How would I make these "complimentary" segments using my sled?

Thank you
Jim
The complimentary angle is what you get from the 2nd cut of a wedgie sled. ALL sleds, whether a wedgie or single–fence sled have multiple errors - the blade isn’t exactly 90 degrees from the table, the angle is perfect, the fence(s) are not oriented correctly to the blade, etc. When you make your first cut on a wedgie sled, all of those errors exist. When you put a perfect wedge between the two fences of a wedgie sled and make the second cut, all of the errors are multiplied by a minus 1 which means that one edge of the segment has complimentary angles to the opposite edge. When you glue two of these imperfect segments together, the complimentary angles zero out the errors. If you make a ring of these segments, every joint is corrected by the complimentary angles and you will have a perfect ring, even though none of the segments are perfect.

It is not possible to duplicate this functionality with a single-fence sled.

There is a simple way to make a template for making your own wedge, though. If you have Woodturner PRO, make a ring of the desired number of segments. Adjust the diameters so that the outside diameter is about 20” and the inside diameter is about 10”. Switch to the Segment View and if the image completely shows on your screen, you can print it to a laser printer and use adhesive spray to glue it to a thin piece of plywood or MDF or plastic and sand it to the lines. If it doesn’t fit your screen or the print preview, adjust the diameters until it displays completely.

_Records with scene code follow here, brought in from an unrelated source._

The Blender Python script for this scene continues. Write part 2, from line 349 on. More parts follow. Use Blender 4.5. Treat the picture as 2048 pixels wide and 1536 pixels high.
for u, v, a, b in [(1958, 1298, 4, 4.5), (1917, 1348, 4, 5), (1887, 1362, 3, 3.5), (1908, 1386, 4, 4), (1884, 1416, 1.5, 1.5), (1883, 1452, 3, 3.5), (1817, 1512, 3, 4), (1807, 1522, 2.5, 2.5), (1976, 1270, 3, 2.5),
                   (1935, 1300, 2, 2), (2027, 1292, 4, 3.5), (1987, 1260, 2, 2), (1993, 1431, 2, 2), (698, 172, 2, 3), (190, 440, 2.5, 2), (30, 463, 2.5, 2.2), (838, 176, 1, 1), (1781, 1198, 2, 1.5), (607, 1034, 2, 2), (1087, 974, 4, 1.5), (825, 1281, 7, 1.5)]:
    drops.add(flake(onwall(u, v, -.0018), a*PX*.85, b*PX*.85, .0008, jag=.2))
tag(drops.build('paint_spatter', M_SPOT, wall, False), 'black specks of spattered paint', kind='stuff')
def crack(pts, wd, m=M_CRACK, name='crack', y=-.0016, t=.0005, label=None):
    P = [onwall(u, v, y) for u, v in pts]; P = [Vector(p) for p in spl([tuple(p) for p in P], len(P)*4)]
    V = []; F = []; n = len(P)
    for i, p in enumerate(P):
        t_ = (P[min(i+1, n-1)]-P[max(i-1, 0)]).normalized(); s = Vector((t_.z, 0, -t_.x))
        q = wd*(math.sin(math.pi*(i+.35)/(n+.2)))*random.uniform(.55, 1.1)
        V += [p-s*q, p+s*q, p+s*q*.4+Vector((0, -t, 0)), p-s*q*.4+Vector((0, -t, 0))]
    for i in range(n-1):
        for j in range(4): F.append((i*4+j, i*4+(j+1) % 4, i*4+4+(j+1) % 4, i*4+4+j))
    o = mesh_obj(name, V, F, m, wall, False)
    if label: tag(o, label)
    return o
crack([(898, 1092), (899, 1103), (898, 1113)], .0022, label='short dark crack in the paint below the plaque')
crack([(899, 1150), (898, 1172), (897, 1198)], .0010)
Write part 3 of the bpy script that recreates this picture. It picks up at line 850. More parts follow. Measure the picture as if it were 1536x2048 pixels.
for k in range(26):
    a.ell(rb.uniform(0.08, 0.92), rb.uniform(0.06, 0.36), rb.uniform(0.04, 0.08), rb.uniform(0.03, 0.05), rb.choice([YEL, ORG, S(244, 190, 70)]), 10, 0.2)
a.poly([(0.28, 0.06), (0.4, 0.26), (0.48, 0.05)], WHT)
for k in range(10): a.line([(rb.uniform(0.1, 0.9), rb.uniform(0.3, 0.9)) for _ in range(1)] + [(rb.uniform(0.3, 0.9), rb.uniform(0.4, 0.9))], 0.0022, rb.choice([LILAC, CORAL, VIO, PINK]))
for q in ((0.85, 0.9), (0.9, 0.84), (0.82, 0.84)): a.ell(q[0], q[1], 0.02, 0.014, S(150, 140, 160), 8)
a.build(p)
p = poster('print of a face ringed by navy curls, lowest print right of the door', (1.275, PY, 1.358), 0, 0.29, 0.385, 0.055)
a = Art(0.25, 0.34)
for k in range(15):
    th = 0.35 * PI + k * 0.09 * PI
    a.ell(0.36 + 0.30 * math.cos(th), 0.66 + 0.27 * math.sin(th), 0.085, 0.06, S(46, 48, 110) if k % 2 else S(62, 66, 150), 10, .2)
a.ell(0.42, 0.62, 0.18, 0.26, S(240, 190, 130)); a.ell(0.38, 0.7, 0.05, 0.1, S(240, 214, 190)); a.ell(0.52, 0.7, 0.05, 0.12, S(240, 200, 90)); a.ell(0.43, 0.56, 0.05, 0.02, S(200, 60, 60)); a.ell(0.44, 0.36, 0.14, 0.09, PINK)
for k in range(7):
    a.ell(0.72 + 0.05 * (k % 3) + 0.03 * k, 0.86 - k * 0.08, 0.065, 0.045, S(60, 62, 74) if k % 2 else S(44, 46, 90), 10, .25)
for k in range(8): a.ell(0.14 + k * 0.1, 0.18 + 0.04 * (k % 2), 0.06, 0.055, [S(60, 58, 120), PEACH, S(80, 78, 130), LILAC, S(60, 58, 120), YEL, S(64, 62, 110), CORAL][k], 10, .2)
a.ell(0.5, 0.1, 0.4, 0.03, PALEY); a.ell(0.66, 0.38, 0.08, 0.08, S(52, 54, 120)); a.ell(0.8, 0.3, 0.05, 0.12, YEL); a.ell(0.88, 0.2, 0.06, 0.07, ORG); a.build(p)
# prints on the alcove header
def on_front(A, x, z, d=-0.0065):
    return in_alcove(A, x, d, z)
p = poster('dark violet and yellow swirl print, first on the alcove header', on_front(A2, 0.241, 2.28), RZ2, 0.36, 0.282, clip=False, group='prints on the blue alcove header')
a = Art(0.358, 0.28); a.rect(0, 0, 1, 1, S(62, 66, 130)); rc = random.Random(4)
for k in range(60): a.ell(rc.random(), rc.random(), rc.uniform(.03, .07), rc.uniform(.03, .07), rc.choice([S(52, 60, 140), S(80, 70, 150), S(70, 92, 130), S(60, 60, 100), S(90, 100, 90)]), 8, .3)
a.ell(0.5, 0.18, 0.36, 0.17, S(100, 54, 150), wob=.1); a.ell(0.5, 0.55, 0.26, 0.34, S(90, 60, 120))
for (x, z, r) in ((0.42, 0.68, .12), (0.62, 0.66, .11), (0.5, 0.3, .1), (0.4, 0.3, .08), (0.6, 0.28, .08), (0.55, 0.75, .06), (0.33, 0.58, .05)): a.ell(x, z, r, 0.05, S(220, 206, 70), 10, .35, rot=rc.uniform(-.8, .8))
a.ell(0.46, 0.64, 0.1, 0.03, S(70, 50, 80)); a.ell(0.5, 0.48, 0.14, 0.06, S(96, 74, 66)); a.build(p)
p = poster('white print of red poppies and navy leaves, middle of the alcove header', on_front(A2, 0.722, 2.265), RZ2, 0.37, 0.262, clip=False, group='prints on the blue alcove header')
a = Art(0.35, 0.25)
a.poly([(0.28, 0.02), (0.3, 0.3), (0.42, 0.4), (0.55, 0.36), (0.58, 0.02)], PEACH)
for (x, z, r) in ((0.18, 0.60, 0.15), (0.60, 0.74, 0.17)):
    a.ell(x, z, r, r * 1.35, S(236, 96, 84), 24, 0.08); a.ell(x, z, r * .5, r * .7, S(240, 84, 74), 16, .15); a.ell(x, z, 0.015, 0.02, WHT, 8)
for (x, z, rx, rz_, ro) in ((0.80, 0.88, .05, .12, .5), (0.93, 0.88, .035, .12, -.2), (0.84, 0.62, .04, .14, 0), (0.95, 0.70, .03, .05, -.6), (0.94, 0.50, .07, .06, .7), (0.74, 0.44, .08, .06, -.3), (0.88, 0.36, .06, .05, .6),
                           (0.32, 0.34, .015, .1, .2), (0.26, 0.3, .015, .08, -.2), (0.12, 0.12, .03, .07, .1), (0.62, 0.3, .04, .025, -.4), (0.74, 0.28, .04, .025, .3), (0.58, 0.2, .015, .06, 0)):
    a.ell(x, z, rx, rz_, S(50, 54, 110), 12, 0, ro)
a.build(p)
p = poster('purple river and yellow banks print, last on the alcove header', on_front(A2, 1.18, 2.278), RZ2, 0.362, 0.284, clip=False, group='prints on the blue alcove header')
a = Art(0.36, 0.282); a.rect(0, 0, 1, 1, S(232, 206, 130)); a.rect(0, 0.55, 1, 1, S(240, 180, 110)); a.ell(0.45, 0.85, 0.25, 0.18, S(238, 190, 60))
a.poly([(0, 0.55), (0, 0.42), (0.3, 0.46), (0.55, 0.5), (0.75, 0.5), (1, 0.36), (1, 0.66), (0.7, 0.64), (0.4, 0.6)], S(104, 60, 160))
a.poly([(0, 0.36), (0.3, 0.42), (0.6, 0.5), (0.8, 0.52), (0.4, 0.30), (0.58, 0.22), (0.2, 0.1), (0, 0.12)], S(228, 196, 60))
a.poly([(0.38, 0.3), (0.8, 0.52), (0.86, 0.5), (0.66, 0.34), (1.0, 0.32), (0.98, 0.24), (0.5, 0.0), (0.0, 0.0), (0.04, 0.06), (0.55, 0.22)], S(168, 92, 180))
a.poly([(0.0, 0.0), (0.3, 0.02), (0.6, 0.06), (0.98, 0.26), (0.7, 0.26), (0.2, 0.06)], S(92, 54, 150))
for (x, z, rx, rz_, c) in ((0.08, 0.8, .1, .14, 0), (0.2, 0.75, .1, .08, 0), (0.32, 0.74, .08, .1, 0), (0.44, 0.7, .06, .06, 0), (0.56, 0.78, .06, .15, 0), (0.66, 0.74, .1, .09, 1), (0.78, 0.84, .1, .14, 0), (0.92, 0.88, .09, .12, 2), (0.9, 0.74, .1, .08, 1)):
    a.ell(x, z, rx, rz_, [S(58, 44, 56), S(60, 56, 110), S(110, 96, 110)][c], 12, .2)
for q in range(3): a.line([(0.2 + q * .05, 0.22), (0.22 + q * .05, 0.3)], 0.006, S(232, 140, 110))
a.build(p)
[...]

The Segment View gives you three dimensions that you can use to verify the accuracy of yo ur sanding: the width of the wedge and the width of the large SEL and the opposing small SEL. If all three of these measurements match the calculations on the Segment View page, it is a perfect wedge.

It isn’t necessary that the entire lengths of the angled edges of the wedge be sanded correctly. If just the last 1/4” of each of the two angled edges are correct, you can rough saw the remainder of those edges as long as the are all narrower than the lines. This will still allow the wedge to separate the two fences accurately.